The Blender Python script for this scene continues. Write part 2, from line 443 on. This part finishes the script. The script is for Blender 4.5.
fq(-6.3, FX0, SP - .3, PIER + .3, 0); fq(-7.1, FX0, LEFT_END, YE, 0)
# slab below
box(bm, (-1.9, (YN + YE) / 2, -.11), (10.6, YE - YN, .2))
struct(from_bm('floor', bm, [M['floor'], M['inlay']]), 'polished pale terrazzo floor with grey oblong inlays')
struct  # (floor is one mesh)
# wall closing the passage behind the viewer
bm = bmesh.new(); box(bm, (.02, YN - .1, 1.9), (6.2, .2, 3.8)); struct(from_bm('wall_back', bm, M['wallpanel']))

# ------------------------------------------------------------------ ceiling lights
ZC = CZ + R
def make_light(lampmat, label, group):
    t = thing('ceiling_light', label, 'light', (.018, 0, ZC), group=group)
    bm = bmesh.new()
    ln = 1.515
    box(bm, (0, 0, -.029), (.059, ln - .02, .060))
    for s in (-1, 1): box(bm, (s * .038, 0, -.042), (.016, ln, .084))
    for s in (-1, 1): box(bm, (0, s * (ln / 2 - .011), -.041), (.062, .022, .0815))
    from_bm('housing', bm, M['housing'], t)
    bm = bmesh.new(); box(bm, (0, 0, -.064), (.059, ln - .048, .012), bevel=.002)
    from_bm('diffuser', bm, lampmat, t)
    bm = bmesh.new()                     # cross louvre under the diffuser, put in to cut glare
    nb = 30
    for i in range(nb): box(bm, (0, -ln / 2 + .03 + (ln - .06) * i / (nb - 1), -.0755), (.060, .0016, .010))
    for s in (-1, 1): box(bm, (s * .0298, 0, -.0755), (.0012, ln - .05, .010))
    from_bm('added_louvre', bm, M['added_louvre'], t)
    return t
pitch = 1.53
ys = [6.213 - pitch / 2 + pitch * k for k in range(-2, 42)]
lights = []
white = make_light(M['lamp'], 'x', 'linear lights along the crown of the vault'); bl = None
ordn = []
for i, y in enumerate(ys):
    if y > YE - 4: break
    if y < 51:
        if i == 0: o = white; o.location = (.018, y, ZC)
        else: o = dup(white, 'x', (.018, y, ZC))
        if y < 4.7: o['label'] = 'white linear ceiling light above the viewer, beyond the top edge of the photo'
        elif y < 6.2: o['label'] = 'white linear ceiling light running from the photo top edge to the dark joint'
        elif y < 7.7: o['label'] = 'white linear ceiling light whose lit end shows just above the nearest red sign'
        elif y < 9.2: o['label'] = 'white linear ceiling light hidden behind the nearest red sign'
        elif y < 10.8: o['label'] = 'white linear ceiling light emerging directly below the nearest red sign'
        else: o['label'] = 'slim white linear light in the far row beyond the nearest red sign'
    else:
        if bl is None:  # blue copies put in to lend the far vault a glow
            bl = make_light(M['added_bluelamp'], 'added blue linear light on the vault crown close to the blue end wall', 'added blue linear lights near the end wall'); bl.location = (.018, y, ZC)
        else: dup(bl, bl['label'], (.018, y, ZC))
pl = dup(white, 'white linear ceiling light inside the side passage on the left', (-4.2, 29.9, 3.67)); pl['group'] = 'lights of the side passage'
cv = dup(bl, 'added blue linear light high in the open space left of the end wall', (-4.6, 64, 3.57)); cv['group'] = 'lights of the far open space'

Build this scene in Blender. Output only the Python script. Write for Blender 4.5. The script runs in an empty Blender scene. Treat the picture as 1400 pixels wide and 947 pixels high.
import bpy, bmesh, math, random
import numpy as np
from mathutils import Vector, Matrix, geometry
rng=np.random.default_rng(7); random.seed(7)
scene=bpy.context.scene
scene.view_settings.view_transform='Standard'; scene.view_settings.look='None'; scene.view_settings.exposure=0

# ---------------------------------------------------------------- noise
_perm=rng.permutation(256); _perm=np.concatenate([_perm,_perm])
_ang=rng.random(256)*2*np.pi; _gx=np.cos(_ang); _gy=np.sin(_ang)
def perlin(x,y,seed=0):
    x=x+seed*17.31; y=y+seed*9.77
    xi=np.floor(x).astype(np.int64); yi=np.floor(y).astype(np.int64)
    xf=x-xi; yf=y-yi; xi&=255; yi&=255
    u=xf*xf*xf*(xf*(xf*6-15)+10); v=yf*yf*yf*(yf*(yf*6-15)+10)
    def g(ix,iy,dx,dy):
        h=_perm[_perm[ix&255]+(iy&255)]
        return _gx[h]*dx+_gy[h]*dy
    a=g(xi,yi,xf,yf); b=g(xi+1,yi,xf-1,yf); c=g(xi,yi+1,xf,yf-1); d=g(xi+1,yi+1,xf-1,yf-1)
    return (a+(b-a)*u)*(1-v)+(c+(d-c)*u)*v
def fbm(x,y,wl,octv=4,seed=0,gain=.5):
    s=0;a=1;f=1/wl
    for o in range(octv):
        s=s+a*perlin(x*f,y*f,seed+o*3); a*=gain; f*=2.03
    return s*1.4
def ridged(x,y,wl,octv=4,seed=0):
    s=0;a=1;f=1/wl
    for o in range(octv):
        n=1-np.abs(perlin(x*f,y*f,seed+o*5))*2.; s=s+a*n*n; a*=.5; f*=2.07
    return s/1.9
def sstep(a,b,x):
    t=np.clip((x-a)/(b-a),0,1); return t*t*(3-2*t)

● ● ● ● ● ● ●

### Exercise directions
Find the lines of the material that hold the word "Blender" and report their count alone.

### Expected answer
2